A Mahā Brahmā. In the Nikāyas (D.i.121; M.i.358; S.i.153; A.v.327) he is mentioned as the author of a famous verse, there quoted:

Khattiyo settho jane tasmim ye gottapatisārino
Vijjācaranasampanno so settho devamānuse.

In one place (S.ii.284) the verse is attributed to the Buddha, thus endowing it with the authoritativeness of a pronouncement by the Buddha himself. Sanankumāra is represented as a very devout follower of the Buddha.

In a sutta of the Samyutta (S.i.153), he is spoken of as visiting the Buddha on the banks of the Sappinī, and it was during this visit that the above verse was spoken. Sanankumāra was present at the preaching of the Mahāsamaya Sutta (D.ii.261).

In the Janavasabha Sutta, Janavasabha describes to the Buddha an occasion on which Sanankumāra attended an assembly of the Devas, presided over by Sakka and the Four Regent Gods. There was suddenly a vast radiance, and the devas knew of the approach of Sanankumāra. As the usual appearance of the Brahmā is not sufficiently materialized for him to be perceived by the Devas of Tāvatimsa, he is forced to appear as a relatively gross personality which he specially creates. As he arrives, the Devas sit in their places with clasped hands waiting for him to choose his seat. Then Sanankumāra takes on the form of Pañcasikha (because all devas like Pañcasikha, says the Commentary, DA.ii.640) and sits, above the assembly, cross legged, in the air. So seated, he expresses his satisfaction that Sakka and all the Tāvatimsa Devas should honour and follow the Buddha. His voice has all the eight characteristics of a Brahmā's voice. (These are given at D.ii.211). He then proceeds to create thirty three shaper, of himself, each sitting on the divan of a Tāvatimsa Deva, and addresses the Devas, speaking of the advantages of taking refuge in the Buddha, the Dhamma and the Sangha. Each deva fancies that only the shape sitting on his own divan has spoken and that the others are silent. Then Sanankumāra goes to the end of the Hall, and, seated on Sakka's throne, addresses the whole assembly on the four ways of iddhi; on the three avenues leading to Bliss, as manifested by the Buddha; on the four satipatthānas, and the seven samādhiparikkhārā. He declares that more than twenty four lakhs of Magadha disciples, having followed the teachings of the Buddha, have been born in the deva worlds. When Sanankumāra has finished his address, Vessavana wonders if there have been Buddhas in the past and will be in the future. The Brahmā reads his thoughts and says there certainly were and will be.

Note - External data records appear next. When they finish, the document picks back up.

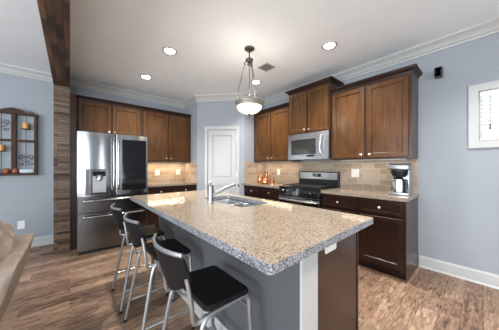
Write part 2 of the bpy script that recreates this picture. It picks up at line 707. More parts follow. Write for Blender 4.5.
# high window in the right wall
win = struct(bpy.data.objects.new('window_1', None))
COL.objects.link(win)
bm = plate([(WY0 - .075, WZ0 - .075), (WY1 + .075, WZ0 - .075), (WY1 + .075, WZ1 + .075), (WY0 - .075, WZ1 + .075)],
           [[(WY0, WZ0), (WY1, WZ0), (WY1, WZ1), (WY0, WZ1)]], -.02, 0, rw)
obj('window_casing', bm, M['trim'], win)
bm = plate([(WY0, WZ0), (WY1, WZ0), (WY1, WZ1), (WY0, WZ1)],
           [[(WY0 + .035, WZ0 + .035), (WY1 - .035, WZ0 + .035), (WY1 - .035, WZ1 - .035), (WY0 + .035, WZ1 - .035)]], .06, .10, rw)
obj('window_frame', bm, M['trim'], win)
bm = plate([(WY0 + .03, WZ0 + .03), (WY1 - .03, WZ0 + .03), (WY1 - .03, WZ1 - .03), (WY0 + .03, WZ1 - .03)], [], .078, .082, rw)
obj('pane', bm, M['glass'], win)
bl = thing('window_blind', 'white horizontal slat blind with wand hanging in high window', 'blind', (XR, 0, 0))
bm = B(.008, .05, WY0 + .006, WY1 - .006, WZ1 - .055, WZ1 - .002, bev=.003)
obj('head_rail', bm, M['blind'], bl)
bm = bmesh.new()
nsl = 11
for i in range(nsl):
    z = WZ0 + .045 + i * (WZ1 - .075 - WZ0 - .045) / (nsl - 1)
    a = radians(-38)
    hw = .023
    for s in (0,):
        vs = []
        for dy in (WY0 + .008, WY1 - .008):
            for (du, dw) in ((-hw, -.0012), (hw, -.0012), (hw, .0012), (-hw, .0012)):
                vs.append(bm.verts.new((.029 + du * cos(a) - dw * sin(a), dy, z + du * sin(a) + dw * cos(a))))
        for f in ((0, 1, 2, 3), (7, 6, 5, 4), (0, 4, 5, 1), (1, 5, 6, 2), (2, 6, 7, 3), (3, 7, 4, 0)):
            bm.faces.new([vs[k] for k in f])
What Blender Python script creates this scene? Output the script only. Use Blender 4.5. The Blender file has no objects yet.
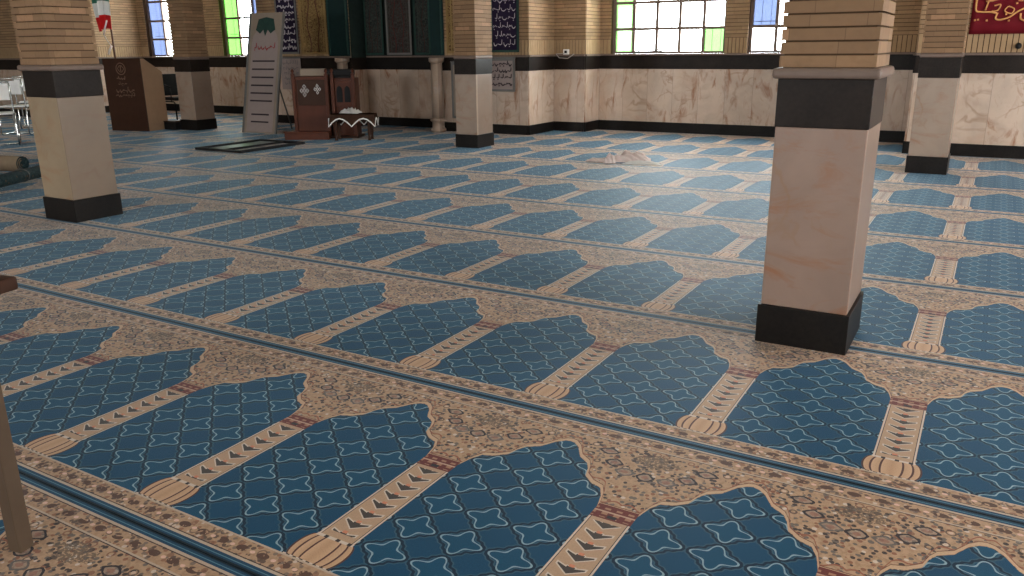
import bpy, bmesh, math, random
from mathutils import Vector, Matrix
C = bpy.context.scene
PI = math.pi
random.seed(7)

# ------------------------------------------------------------------ camera
cam = bpy.data.objects.new('camera', bpy.data.cameras.new('camera'))
C.collection.objects.link(cam)
_p, _r, _y = 0.2895836, -0.0102565, 0.5317213
_f = Vector((-math.sin(_y)*math.cos(_p), math.cos(_y)*math.cos(_p), -math.sin(_p)))
_rr = Vector((math.cos(_y), math.sin(_y), 0)); _u = _rr.cross(_f)
_r2 = math.cos(_r)*_rr + math.sin(_r)*_u; _u2 = -math.sin(_r)*_rr + math.cos(_r)*_u
cam.matrix_world = Matrix(((_r2.x, _u2.x, -_f.x, 0), (_r2.y, _u2.y, -_f.y, 0), (_r2.z, _u2.z, -_f.z, 1.31284), (0, 0, 0, 1)))
cam.data.sensor_width = 36; cam.data.lens = 805.168/1024*36
cam.data.clip_end = 200
C.camera = cam

# ------------------------------------------------------------------ world, light, exposure
w = bpy.data.worlds.new('daylight'); C.world = w; w.use_nodes = True
w.node_tree.nodes['Background'].inputs[0].default_value = (.93, .97, 1, 1)
w.node_tree.nodes['Background'].inputs[1].default_value = 13.0
C.view_settings.view_transform = 'Standard'; C.view_settings.look = 'None'
C.view_settings.exposure = 1.3; C.view_settings.gamma = 1; C.view_settings.use_curve_mapping = False
C.cycles.max_bounces = 8; C.cycles.diffuse_bounces = 5; C.cycles.glossy_bounces = 3
C.cycles.transparent_max_bounces = 8; C.cycles.use_denoising = True
C.cycles.sample_clamp_indirect = 8

def portal(center, normal, sx, sz):
    L = bpy.data.lights.new('window_daylight', 'AREA'); L.shape = 'RECTANGLE'; L.size = sx; L.size_y = sz
    L.cycles.is_portal = True
    o = bpy.data.objects.new('window_daylight', L); C.collection.objects.link(o)
    o.location = center; o.rotation_euler = Vector(normal).to_track_quat('-Z', 'Z').to_euler()

# ------------------------------------------------------------------ helpers
def link(o):
    C.collection.objects.link(o); return o
def tag(o, label, cat, group=None):
    o['label'] = label; o['category'] = cat
    if group: o['group'] = group
    return o
def thing(name, label, cat, loc=(0, 0, 0), rz=0, group=None):
    o = link(bpy.data.objects.new(name, None)); o.empty_display_size = .1
    o.location = loc; o.rotation_euler = (0, 0, rz)
    return tag(o, label, cat, group)
def obj(name, bm, mats, parent=None, smooth=False, loc=None):
    me = bpy.data.meshes.new(name)
    bmesh.ops.recalc_face_normals(bm, faces=bm.faces[:])
    bm.to_mesh(me); bm.free()
    if not isinstance(mats, (list, tuple)): mats = [mats]
    for m in mats: me.materials.append(m)
    if smooth:
        for p in me.polygons: p.use_smooth = True
    o = link(bpy.data.objects.new(name, me))
    if parent: o.parent = parent
    if loc: o.location = loc
    return o
def box(bm, a, b, mi=0, bev=0):
    vs = [bm.verts.new((x, y, z)) for x in (a[0], b[0]) for y in (a[1], b[1]) for z in (a[2], b[2])]
    fs = []
    for q in ((0, 1, 3, 2), (4, 6, 7, 5), (0, 4, 5, 1), (2, 3, 7, 6), (0, 2, 6, 4), (1, 5, 7, 3)):
        f = bm.faces.new([vs[i] for i in q]); f.material_index = mi; fs.append(f)
    if bev:
        es = list({e for f in fs for e in f.edges})
        r = bmesh.ops.bevel(bm, geom=es, offset=bev, segments=2, affect='EDGES', profile=.5)
        for f in r['faces']: f.material_index = mi
    return vs
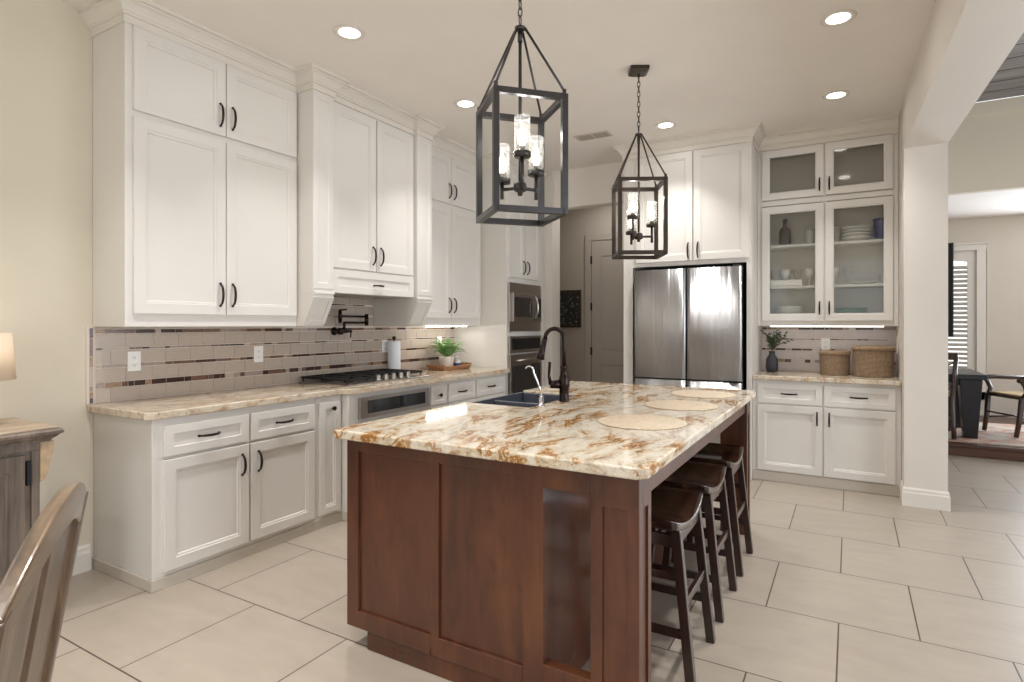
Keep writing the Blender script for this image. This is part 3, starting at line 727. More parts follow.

Sanankumāra means "ever young." Buddhaghosa says (MA.ii.584; cf. SA.i.171) that, in his former birth, he practised jhānas while yet a boy with his hair tied in five knots (pañcacūlakakumārakāle), and was reborn in the Brahma world with the thāna intact. He liked the guise of youth and continued in the same, hence the name. Rhys Davids (Dial.ii.292, n.3; cf.i.121, n.1) sees in the legend of Sanankumāra the Indian counterpart of the European legend of Galahad. The oldest mention of it is in the Chāndogya Upanisad (Chap. VII), where the ideal, yet saintly knight, teaches a typical brahmin the highest truths. In the Mahābhārata (iii.185, Bombay Edition) he expresses a sentiment very similar to that expressed in the stanza quoted above. In mediaeval literature he is said to have been one of five or seven mind born sons of Brahma who remained pure and innocent. A later and debased Jaina version of the legend tells in detail of the love adventures and wives of this knight, with a few words at the end on his conversion to the saintly life. See J.R.A.S.1894, p. 344; 1897, p.585 f; Revue de, Histoire des Religions, vol.xxxi.pp.29ff.

Sanankumāra Sutta. Brahmā Sanankumāra visits the Buddha on the banks of the Sappinī, and speaks a verse (S.i.153; for the verse see Sanankumāra) in praise of learning and good conduct. The Buddha approves of the sentiment contained in the verse.